LIST OF REFERENCE NUMBERS

[0026] 1 central shaft; 2 bearing; 3 rotor portion of conductive slip ring; 4 stator portion of conductive slip ring; 5 Hall sensor; 6 magnet ring; 7 torque sensor; 8 strain sleeve; 9 bearing; 10 sprocket bracket; 11 left end cover; 12 left interlayer; 13 motor controller; 14 conductive slip ring; 15 magnification circuit plate; 17 stator coil; 18 magnetic steel part; 19 gear shaft; 20 dual-ratchet clutch; 21 right end cover; 22 planetary reduction mechanism; 23 motor main housing; 24 motor rotor; 25 first spline; 26 second spline; 27 torque travel clearance; 28 mandrel; 29 fluted discs bracket.

DETAILED DESCRIPTION

[0027] With reference to FIGS. 1 and 5, a central shaft torque sensing system for an electric bicycle having a centre-mounted motor is provided by the present invention, which comprises a central shaft 1, a strain sleeve 8, a sprocket bracket 10, a torque sensor 7 and a five-way piece, one end of the strain sleeve 8 is fixed on the five-way piece via a bearing 2 and is connected to the sprocket bracket 10, the other end of the strain sleeve 8 is sleeved on the central shaft 1 and is fixedly connected with the central shaft, an inner surface of the strain sleeve fits with an outer surface of the central shaft, the sleeve and the central shaft can only turns slightly therebetween, and will not shake up, down, left and right. When a foot tramples a pedal, regardless of whether is a left foot or a right foot, all the occurred pedalling forces are transmitted to the strain sleeve 8 through a junction between the central shaft and the sleeve, the pedalling forces are transferred out by the other end of the sleeve via the sprocket bracket 10 to control a rotation of a wheel. The torque sensor 7 is adhered to an outer surface of the strain sleeve, the torque sensor connects a signal transmitter to transmit a torsion signal to a controller. The signal transmitter may be contact sensor, such as conductive slip ring shown in FIG. 1, and may also be non-contact sensor, such as a loosely coupled transformer, wireless transmission system. The sleeve is subjected to a rotation torsion to take place a slight torsional deformation during this process, causing the torque sensor to take place a deformation and to produce a pedal torque signal, which is transmitted to the controller for controlling an operation of the motor after the controller makes a calculation via a program according to the magnitude of the torsion signal.
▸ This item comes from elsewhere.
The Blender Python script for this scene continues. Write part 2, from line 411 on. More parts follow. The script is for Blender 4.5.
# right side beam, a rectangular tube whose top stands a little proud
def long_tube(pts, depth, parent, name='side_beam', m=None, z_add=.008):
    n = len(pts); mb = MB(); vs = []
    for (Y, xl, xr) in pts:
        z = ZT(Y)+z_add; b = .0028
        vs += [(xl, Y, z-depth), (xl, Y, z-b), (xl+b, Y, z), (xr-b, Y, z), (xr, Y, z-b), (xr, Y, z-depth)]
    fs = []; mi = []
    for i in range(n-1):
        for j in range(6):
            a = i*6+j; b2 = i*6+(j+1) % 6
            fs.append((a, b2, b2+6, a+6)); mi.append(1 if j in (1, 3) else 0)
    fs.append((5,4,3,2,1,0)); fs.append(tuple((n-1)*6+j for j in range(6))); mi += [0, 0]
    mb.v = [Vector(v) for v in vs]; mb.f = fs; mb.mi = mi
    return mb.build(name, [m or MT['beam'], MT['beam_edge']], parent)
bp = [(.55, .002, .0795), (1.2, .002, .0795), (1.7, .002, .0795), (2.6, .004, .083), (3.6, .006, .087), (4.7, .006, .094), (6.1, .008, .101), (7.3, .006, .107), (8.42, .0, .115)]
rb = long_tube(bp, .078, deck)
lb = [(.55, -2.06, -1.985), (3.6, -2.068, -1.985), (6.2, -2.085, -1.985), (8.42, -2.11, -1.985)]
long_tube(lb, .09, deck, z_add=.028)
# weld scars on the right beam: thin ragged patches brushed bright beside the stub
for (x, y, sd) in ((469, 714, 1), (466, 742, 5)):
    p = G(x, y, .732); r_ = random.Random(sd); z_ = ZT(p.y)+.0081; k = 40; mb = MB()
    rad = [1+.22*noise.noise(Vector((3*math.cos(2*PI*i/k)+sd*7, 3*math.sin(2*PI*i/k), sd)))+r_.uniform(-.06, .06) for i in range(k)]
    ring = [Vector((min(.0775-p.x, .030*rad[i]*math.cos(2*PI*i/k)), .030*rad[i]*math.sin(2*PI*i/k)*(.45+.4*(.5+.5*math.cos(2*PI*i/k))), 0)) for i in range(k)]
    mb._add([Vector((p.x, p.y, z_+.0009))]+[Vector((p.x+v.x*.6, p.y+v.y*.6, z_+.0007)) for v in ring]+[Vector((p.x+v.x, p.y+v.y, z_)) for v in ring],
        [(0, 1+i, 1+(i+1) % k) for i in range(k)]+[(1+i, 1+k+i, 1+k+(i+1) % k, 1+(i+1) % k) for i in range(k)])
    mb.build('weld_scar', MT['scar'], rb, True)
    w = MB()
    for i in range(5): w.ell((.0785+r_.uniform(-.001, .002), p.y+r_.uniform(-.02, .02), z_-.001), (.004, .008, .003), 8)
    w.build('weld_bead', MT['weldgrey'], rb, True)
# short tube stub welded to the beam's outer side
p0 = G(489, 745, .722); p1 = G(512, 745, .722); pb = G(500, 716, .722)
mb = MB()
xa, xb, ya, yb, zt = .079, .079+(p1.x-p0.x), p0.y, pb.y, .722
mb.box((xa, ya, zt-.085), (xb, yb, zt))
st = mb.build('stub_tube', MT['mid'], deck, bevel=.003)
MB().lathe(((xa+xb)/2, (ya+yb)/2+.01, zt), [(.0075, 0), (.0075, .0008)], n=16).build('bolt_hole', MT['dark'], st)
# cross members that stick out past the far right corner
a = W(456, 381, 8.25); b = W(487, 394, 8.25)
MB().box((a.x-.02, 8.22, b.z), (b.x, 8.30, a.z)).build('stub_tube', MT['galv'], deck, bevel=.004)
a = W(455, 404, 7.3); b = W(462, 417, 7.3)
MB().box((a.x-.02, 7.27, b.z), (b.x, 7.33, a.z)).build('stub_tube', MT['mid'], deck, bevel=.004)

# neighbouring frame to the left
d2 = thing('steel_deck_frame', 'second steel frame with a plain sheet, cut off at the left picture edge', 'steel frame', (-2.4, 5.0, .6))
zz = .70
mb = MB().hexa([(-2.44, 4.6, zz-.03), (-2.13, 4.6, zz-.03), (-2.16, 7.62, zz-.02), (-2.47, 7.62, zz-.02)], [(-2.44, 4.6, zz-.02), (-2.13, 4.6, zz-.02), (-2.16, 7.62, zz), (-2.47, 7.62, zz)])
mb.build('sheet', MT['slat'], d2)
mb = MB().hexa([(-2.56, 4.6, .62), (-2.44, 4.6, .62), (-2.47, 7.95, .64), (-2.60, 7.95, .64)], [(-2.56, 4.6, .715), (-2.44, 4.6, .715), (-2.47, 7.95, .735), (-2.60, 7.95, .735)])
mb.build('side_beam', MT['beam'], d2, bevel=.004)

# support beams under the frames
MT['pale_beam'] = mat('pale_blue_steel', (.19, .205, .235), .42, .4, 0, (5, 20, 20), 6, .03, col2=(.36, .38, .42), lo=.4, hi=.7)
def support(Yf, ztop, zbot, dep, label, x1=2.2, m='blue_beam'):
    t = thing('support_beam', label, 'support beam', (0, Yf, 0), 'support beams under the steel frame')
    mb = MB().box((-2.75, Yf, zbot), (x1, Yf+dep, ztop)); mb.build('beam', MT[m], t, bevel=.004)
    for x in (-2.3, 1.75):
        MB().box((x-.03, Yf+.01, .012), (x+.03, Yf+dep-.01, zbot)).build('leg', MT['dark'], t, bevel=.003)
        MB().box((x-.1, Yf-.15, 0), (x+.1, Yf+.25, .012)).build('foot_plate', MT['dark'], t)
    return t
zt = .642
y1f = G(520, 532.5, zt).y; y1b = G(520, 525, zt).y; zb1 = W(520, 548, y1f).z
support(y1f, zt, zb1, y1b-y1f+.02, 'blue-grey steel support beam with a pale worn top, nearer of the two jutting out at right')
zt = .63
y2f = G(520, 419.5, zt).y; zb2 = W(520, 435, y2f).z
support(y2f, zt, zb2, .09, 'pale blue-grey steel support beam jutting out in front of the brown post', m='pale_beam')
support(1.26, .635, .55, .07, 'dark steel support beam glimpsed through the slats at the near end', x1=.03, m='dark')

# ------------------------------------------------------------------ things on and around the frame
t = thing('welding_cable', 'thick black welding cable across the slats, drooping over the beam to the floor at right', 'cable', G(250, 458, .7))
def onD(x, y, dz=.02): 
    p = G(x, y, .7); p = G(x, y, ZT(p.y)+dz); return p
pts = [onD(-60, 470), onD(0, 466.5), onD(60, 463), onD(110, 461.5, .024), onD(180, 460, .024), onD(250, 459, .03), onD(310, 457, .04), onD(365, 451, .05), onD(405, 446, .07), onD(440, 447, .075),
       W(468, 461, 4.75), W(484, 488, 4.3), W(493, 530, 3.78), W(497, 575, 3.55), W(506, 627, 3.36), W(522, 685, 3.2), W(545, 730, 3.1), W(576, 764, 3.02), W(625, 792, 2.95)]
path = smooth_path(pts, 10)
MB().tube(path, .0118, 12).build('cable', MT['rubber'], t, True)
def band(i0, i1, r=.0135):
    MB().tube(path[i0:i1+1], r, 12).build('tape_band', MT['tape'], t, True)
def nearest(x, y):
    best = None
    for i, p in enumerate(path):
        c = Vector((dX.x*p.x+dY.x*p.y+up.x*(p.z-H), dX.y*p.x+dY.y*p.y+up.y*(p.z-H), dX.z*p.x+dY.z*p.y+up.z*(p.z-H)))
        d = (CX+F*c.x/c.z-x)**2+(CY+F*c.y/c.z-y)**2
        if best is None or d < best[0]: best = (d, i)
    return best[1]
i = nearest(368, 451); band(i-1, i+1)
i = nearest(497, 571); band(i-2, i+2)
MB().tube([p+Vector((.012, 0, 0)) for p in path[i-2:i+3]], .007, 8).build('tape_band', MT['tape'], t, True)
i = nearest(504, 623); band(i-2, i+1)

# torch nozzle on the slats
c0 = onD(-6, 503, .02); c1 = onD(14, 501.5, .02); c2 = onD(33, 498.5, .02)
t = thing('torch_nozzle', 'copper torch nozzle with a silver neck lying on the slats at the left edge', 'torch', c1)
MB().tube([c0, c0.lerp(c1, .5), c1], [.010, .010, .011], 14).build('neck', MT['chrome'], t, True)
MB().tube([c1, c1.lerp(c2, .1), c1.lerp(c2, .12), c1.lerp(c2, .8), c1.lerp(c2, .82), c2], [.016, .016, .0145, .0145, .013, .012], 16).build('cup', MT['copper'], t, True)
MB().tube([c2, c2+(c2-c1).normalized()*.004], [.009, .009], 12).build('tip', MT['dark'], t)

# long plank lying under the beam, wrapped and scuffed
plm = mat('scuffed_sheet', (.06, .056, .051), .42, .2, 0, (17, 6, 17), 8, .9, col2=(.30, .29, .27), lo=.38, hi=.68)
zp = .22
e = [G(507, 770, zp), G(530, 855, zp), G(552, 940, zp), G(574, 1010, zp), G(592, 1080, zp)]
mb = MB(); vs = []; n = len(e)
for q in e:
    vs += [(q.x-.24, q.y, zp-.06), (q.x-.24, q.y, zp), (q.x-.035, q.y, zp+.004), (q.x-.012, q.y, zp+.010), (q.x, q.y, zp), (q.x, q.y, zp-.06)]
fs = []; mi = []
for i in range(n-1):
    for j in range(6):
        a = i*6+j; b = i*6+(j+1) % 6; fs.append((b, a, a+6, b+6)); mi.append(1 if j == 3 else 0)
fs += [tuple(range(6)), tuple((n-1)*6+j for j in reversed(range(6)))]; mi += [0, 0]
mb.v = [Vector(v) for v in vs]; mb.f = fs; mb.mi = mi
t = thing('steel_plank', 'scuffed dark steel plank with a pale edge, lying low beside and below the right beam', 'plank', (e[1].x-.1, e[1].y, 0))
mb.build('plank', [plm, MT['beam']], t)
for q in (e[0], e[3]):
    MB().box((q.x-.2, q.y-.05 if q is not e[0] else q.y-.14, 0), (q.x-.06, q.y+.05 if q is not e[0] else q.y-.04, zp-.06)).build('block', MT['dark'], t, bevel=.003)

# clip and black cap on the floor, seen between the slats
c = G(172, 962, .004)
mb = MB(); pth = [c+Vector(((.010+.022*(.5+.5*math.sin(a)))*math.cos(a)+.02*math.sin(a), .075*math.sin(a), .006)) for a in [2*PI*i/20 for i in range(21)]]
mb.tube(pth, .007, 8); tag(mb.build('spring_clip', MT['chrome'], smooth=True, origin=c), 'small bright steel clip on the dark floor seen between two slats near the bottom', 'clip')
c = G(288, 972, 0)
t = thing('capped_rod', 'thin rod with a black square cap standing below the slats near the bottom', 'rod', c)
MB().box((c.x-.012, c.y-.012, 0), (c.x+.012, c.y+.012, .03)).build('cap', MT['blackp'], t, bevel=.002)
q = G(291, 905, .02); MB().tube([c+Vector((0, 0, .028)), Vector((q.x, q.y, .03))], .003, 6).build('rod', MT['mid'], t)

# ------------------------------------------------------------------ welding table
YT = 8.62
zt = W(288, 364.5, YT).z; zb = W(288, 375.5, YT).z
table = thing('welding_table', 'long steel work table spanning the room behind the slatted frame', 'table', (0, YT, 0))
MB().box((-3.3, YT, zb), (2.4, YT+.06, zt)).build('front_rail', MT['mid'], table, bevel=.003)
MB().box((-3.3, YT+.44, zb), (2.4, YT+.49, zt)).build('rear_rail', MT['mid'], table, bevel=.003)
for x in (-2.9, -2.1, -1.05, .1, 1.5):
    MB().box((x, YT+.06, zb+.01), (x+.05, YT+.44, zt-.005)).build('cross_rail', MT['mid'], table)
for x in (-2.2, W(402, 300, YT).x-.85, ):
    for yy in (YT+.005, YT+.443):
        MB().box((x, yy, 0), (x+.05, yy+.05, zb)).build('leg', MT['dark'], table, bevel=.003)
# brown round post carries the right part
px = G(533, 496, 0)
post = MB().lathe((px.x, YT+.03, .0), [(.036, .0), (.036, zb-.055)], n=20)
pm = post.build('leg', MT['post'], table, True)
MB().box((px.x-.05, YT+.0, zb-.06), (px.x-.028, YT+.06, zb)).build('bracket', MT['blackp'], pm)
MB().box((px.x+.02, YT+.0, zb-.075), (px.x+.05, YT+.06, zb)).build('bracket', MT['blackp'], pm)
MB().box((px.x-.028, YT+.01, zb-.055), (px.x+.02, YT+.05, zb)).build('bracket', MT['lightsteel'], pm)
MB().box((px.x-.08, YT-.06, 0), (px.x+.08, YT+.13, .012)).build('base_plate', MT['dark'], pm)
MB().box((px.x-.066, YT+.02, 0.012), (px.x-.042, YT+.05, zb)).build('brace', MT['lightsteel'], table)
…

Therefore, a better riding experience can be obtained.

[0028] The motor of the present invention is a concentric and coaxial motor, as shown in FIG. 5, including a motor main housing 23, a stator coil 17, a motor rotor 24, a central shaft 1, a gear shaft 19, and a dual-ratchet clutch 20, a magnetic steel part 18 is inserted into the motor rotor 24, a motor output gear shaft 19 is sleeved on the central shaft, a gear shaft formed an integrated structure with the motor rotor 24 is sleeved on the central shaft 1 and engages with a planetary reduction mechanism. The dual-ratchet clutch 20 is formed by means of two ratchet wheels which have the opposite stopping directions superposing axially, and is composed of an inner ring, a middle ring and an a outer ring, the middle ring is fixedly connected with the sprocket bracket 10 to actuate the electric bicycle to move forward; the inner ring is connected to the strain sleeve or the central shaft of the electric bicycle, and is an output component of the pedalling force; the outer ring is connected to an output end of the planetary reduction mechanism 22 and is connected with a right end cover 21 by a bearing, to function as a power output component of the motor.

[0029] The controller controls the stator coil to energize and de-energize as well as the obtained quantity of electricity. When the stator coil is energized, the rotor rotates and drives the gear shaft 19 to rotate, making a reduction gearbox output rotation proportionally by means of an engagement relationship between the gear shaft and the planetary reduction mechanism. If the sleeve or the central shaft rotates in forward direction, the dual-ratchet clutch 20 drives the sprocket bracket to rotate positively. Meanwhile, the controller controls the obtained quantity of electricity of the stator coil according to a signal detected by the sensor, and then controls the dual-ratchet clutch 20 to drive the sprocket bracket to rotate positively. That is to say, when the pedalling speed is faster, the central shaft acts as the driving component of the sprocket wheel bracket, and when the speed output by the motor is faster, the motor acts as the driving component of the sprocket bracket.

[0030] In one embodiment of the present invention, as shown in FIGS. 2-4, a structure of a one-stage spline is shown in FIG. 2, wherein a part of the inner ring is connected with the sleeve via a first spline 25, the teeth and key slots of the spline present a torque travel clearance fit, the other part of the inner ring slides on the central shaft. A torque on the sleeve is transmitted to an inner ring of the dual-ratchet clutch 20 by the first spline. A structure of a two-stage spline is shown in FIG. 3, a part of the inner ring is connected with the sleeve via the first spline 25, the other part of the inner ring is connected with the central shaft via a second spline 26, as shown in FIG. 4, the teeth and key slots of the spline present a torque travel clearance 27 fit. After the pedalling force exceeds an upper limit, the central shaft transmits the pedalling force to the inner ring of the dual-ratchet clutch by the second spline 26, the strain sleeve 8 no longer continues to deform, thereby achieving an effect of prolonging the service life of the sleeve.

[0031] As shown in FIG. 3, when a foot normally exert itself to trample a pedal, the torsion on the sleeve is transmitted to the inner ring via the first spline 25. Because it is a normal pedalling force, a torsional deformation of the sleeve relative to the central shaft is within a certain range, the teeth and key slots of the second spline 26 still move within the torque travel clearance and the transmission effect do not take place. This process is the normal work process of the electric bicycle.

[0032] When the pedal force persistently increase, the deformation of the sleeve is not enough in the normal use, the central shaft begin to directly transmit the pedal force via the second spline 26 which acts as a direct transmission path of the pedalling force, a torsion exceeding the designed amount of deformation of the sleeve is directly interrupted, an excessive pedal force on the central shaft is directly transmitted to the inner ring by the central shaft via the second spline. This avoids the sleeve being damaged when encountering a violent trample.

[0033] The above-mentioned embodiments are merely the possible implementations of the present invention, the description of which is relatively specific and detailed, but it can not therefore be interpreted as a limitation to the protection scope of the present invention. It should be pointed out that a number of modifications and improvements can also be made for a person skilled in the art without departing from the concept of the present invention, and all these modifications and improvements fall into the protection scope of the present invention.